Dualism (re-edited)

Oh how obscene, grotesque and yet commendable the voluminousness and intensity of rhetorical activity that the early centuries of Christian thought engaged in order to arrive at what is now considered "orthodoxy".

I.

Dualism naturally arises when two opposing concepts, drawn together as only “true” opposites can, fail to find a compelling and coherent synthesis in and among those particular thinkers who engage with such concepts; unsynthesizability which typical results when a concept becomes too explicitly, thoroughly and yet broadly defined; excessive explicability which bestows upon any broad idea a certain aesthetic rigidity which, far from augmenting it with the power of inference that only dialectic (and in some cases, logic) can bring, forces the concept to stand eternally on its own two feet and at the expense of and opposition to all else; opposition which, as with every prolonged struggle, exhausts the vitality required to sustain a thing’s happy existence.

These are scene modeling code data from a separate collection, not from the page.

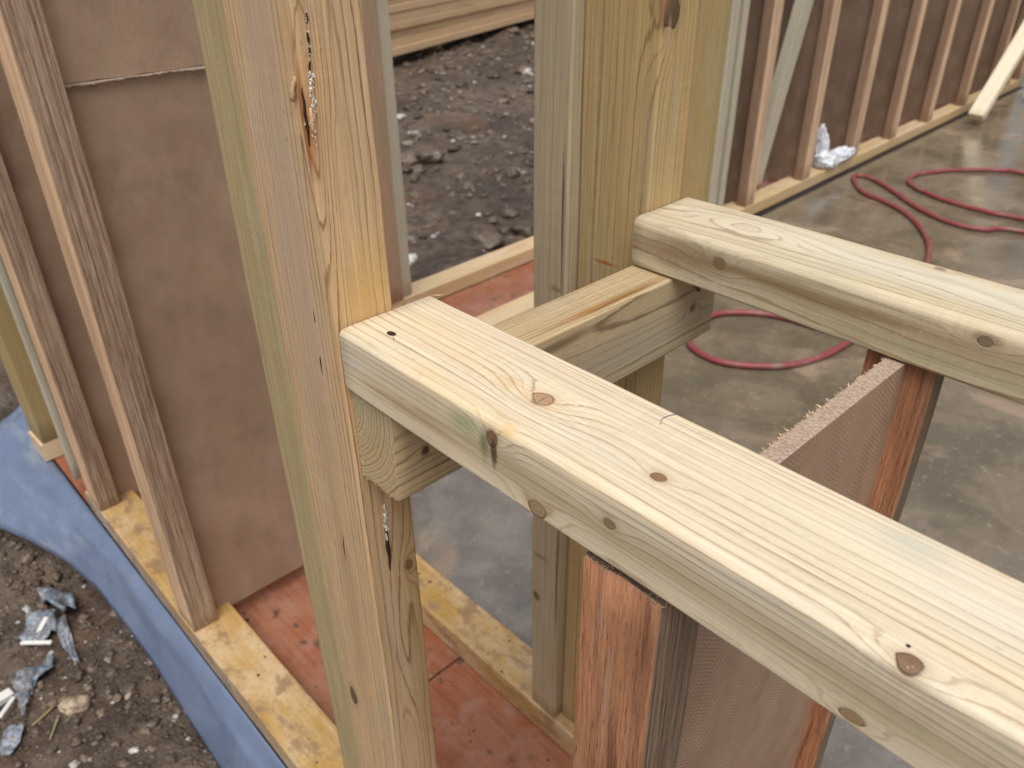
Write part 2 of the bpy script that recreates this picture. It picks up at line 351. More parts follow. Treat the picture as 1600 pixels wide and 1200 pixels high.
ICO = None
def ico_base():
    import bmesh
    bm = bmesh.new(); bmesh.ops.create_icosphere(bm, subdivisions=1, radius=1); v = np.array([q.co[:] for q in bm.verts]); f = np.array([[q.index for q in p.verts] for p in bm.faces]); bm.free(); return v, f
IV, IF = ico_base()
def ico2():
    import bmesh
    bm = bmesh.new(); bmesh.ops.create_icosphere(bm, subdivisions=3, radius=1); v = np.array([q.co[:] for q in bm.verts]); f = np.array([[q.index for q in p.verts] for p in bm.faces]); bm.free(); return v, f
IV2, IF2 = ico2()
LUMPS = []
for k in range(10): LUMPS.append(np.array([tuple(Vector(p) * (1 + .42 * mn.noise(Vector(p) * 1.5 + Vector((k * 5, 0, 0))) + .30 * mn.noise(Vector(p) * 3.4 + Vector((k * 5, 2, 0))) + .15 * mn.noise(Vector(p) * 8))) for p in IV2]))
def scatter(name, pts, sizes, mat, flat=.6, embed=.3, lump=.0065):
    n = len(pts); vs_ = []; fs_ = []; cnt = 0
    for i in range(n):
        big = sizes[i] > lump; IV_, IF_ = (LUMPS[i % 10], IF2) if big else (IV, IF)
        s = sizes[i]; sc = s * rs.uniform(.6, 1.25, 3) * np.array((1, 1, flat)); a = rs.uniform(0, 6.28)
        v = IV_ * (1 + rs.uniform(-.22, .22, (len(IV_), 1)) * (0 if big else 1)) * sc
        ca, sa = math.cos(a), math.sin(a); v = np.stack([v[:, 0] * ca - v[:, 1] * sa, v[:, 0] * sa + v[:, 1] * ca, v[:, 2]], 1)
        vs_.append(v + np.array(pts[i]) + np.array((0, 0, s * flat * (1 - 2 * embed) * .6))); fs_.append(IF_ + cnt); cnt += len(IV_)
    me = pyd(name, np.concatenate(vs_), np.concatenate(fs_), True)
    return link(name, me, mat, kind='stuff')
def soil_pts(n, x0, x1, y0, y1):
    P = []
    while len(P) < n:
        x, y = rs.uniform(x0, x1), rs.uniform(y0, y1)
        if mn.noise(Vector((x * 3, y * 3, 5))) > rs.uniform(-.6, .3): P.append((x, y, soil_h(x, y)))
    return P
p1 = soil_pts(3400, -2.6, -.85, -.32, .22); s1 = np.concatenate([rs.gamma(1.6, .0022, 3150) + .0012, rs.uniform(.005, .012, 250)])
p2 = soil_pts(3600, -8.5, -2.12, 1.2, 8.8); s2 = np.concatenate([rs.gamma(1.5, .010, 3450) + .004, rs.uniform(.03, .07, 150)])
o = scatter('soil_clods', p1 + p2, list(s1) + list(s2), M_clod, .6, .35, .0075); tag(o, 'crumbly dark wet soil clods lying over the ground outside the walls', 'soil')
p1 = soil_pts(420, -2.6, -.85, -.32, .22); s1 = rs.gamma(1.5, .0013, 420) + .001
p2 = soil_pts(1500, -8.5, -2.15, 1.3, 8.8); s2 = rs.gamma(1.5, .0065, 1500) + .004
o = scatter('gravel', p1 + p2, list(s1) + list(s2), M_peb); tag(o, 'pale gravel and pebbles strewn over the dark wet soil', 'gravel')

# ------------------------------------------------------------ slab and red base boards
me = box_mesh(9, 9.1, .16, .003); o = link('concrete_slab', me, M_slab, kind='structure'); o.location = (-2.06 + 4.5, .262 + 4.55, Z0 - .08)
g = G('red_board'); P = g.tc.outputs['Object']
a = g.noise(P, 5, 5, .65, .8); b = g.noise(P, 22, 6, .7, .5); c = g.noise(g.v('MULTIPLY', P, (6, 150, 10)), 1, 4, .6)
col = g.mix(g.rng(a, .35, .65), (.30, .098, .045), (.37, .165, .10))
col = g.mix(g.m('MULTIPLY', g.rng(c, .4, .7), .35), col, (.17, .04, .018))
col = g.mix(g.m('MULTIPLY', g.rng(b, .50, .72), .38), col, (.40, .29, .24))
sp = g.vor(g.v('ADD', P, g.v('SCALE', g.noise(P, 30, 2, .5, 0, True), .03)), 22)
col = g.mix(g.m('MULTIPLY', g.m('MULTIPLY', g.rng(sp, .12, .3, 1, 0), g.rng(g.noise(P, 9, 3), .48, .6)), .8), col, (.07, .045, .035))
M_red = g.fin(col, g.rng(b, .38, .62, .12, .40), g.bump(b, .25, .002), .55)
def red(x0, x1, y0, y1, dz=0, rot=0, par=None, nm='red_base_board'):
    me = box_mesh(x1 - x0, y1 - y0, .0055, .0008); me.materials.append(M_red)
    o = bpy.data.objects.new(nm, me); C.objects.link(o); o.location = ((x0 + x1) / 2, (y0 + y1) / 2, RB - .003 + dz); o.rotation_euler = (0, 0, rot); return o
t = red(-.775, .75, .257, .662, .0002); tag(t, 'muddy red base board under the near wall, between the window sill posts', 'board')
t = red(-2.0, -.779, .257, .662, .0001); tag(t, 'orange-red base board in front of the brown web, left of the main post', 'board')

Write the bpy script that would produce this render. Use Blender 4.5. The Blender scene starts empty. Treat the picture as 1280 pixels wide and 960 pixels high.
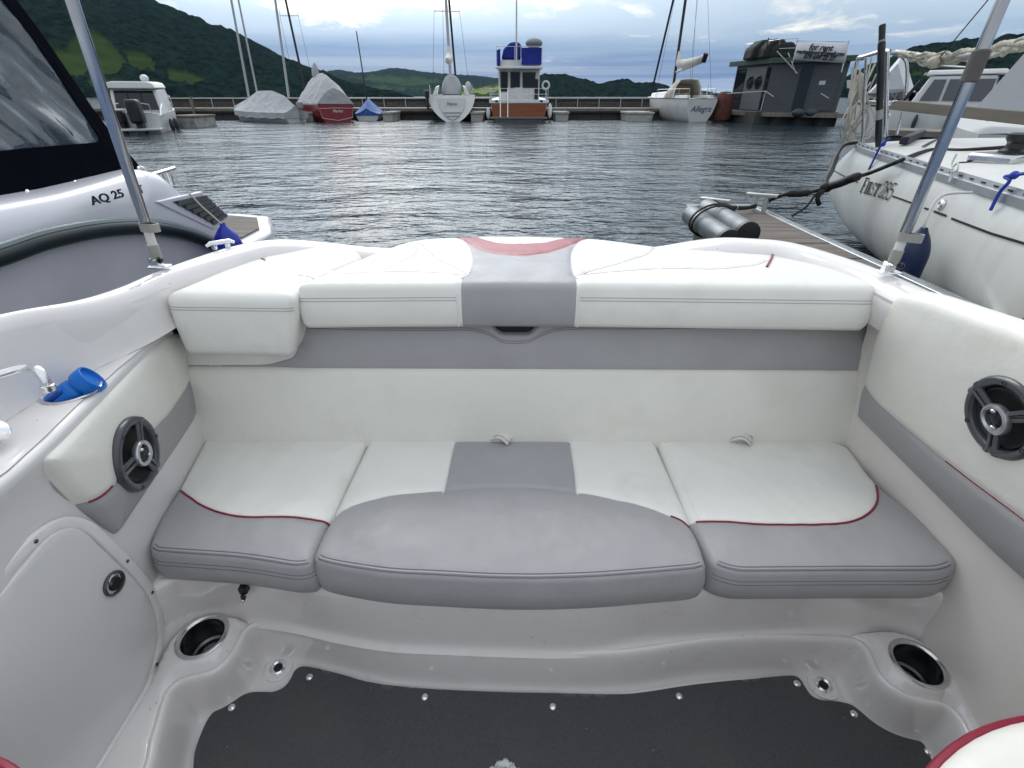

From this failure to synthesize or “sufficiently integrate” such opposites into a “complete” and “comprehensive” narrative, one that might be readily received and affirmed by the indifference of Reason in general, a doctrine’s thinker has no other recourse but to continually entrench himself and his ideas in the most elaborate and impregnable of linguistic defenses, those which eventually become so elaborate, distinct and isolated that the concepts themselves begin to appear to inhabit definite, immutable and unassailable “worlds” of their own, governed by their own laws and logic, their own natures and underlying realities; worlds that make it thereafter impossible for such a concept to rationally coexist alongside or within any other concept whatsoever; irreconcilability which, bereft the guiding hand of Reason, naturally gives rise to the most fantastic, hysteric and ridiculous of theological and “philosophical” contrivances that could ever be conceived, those that birth all manner of senseless proscription and groundless prohibition whose sole purpose is to distract a doctrine’s adherents from the otherwise obvious logical inconsistencies of their so-called “religion”; practices which instruct their faithful how, what and when to eat as well as sleep, and how to wake and what to pray and who to marry and how to make love (or not) and what to wear (or not), and what to say (or not), and what to think (or not), and what honor (and not) as well as all those many things from which one must perennially flee so that the good god might heed one’s cries and thus overrule the middling of the bad.

Zoroaster, School of Athens, Rafael

Zoroaster, School of Athens, Rafael

II.

By far the most daunting element of my chosen literary method and style, mine which has and will continue to attempt to mimic – in pseudo-chronological form – the ongoing philosophical development of my own particular metaphysic, confronts me most palpably during the editing process, specifically when I return, after some months gone, to those now-immature intuitions I first happened upon when at last I embarked on a new literary endeavor; intuitions that even a cursory reader of my work will readily identify as the near-blind gropings of a man seemingly lost and without sufficient direction or obvious creative purpose; gropings that are later surpassed, undermined and finally made hopelessly redundant the more an endeavor evolves and thus supplies the clarity of perspective and mental refinement.

That I do not destroy these nascent inklings and with it abandon my aforementioned literary method, requires tremendous levels of discipline, forbearance and artistic restraint, that restraint which is only now beginning to bear the kind of creative fruit that may at all be considered edible, not that the editorialization of those thoughts renders them any “truer” or more believable, but that perhaps through my own conscientious care they may indeed serve as a novel contribution to the history of art, letters and language our people, no matter how feeble the offering.

III.

Oh, how obscene, grotesque and yet commendable that voluminous intensity of rhetorical activity the early Church engaged in order to arrive at what is now considered “orthodoxy”. Though we in our current dispensation are apt to trivialize with cynical bemusement those ancient faithful for their multifarious schisms, divergences and inconsequential hand-wringings, it in no way diminishes the truth that Christian orthodoxy was not won without the mental heroism of some of the finest and most distinguished minds the world has ever known, the untold volumes of that struggle which – from whatever side one chooses to stand – is truly one of the incomparable monuments of mental effort and scholarly achievement ever witnessed in the annals of man.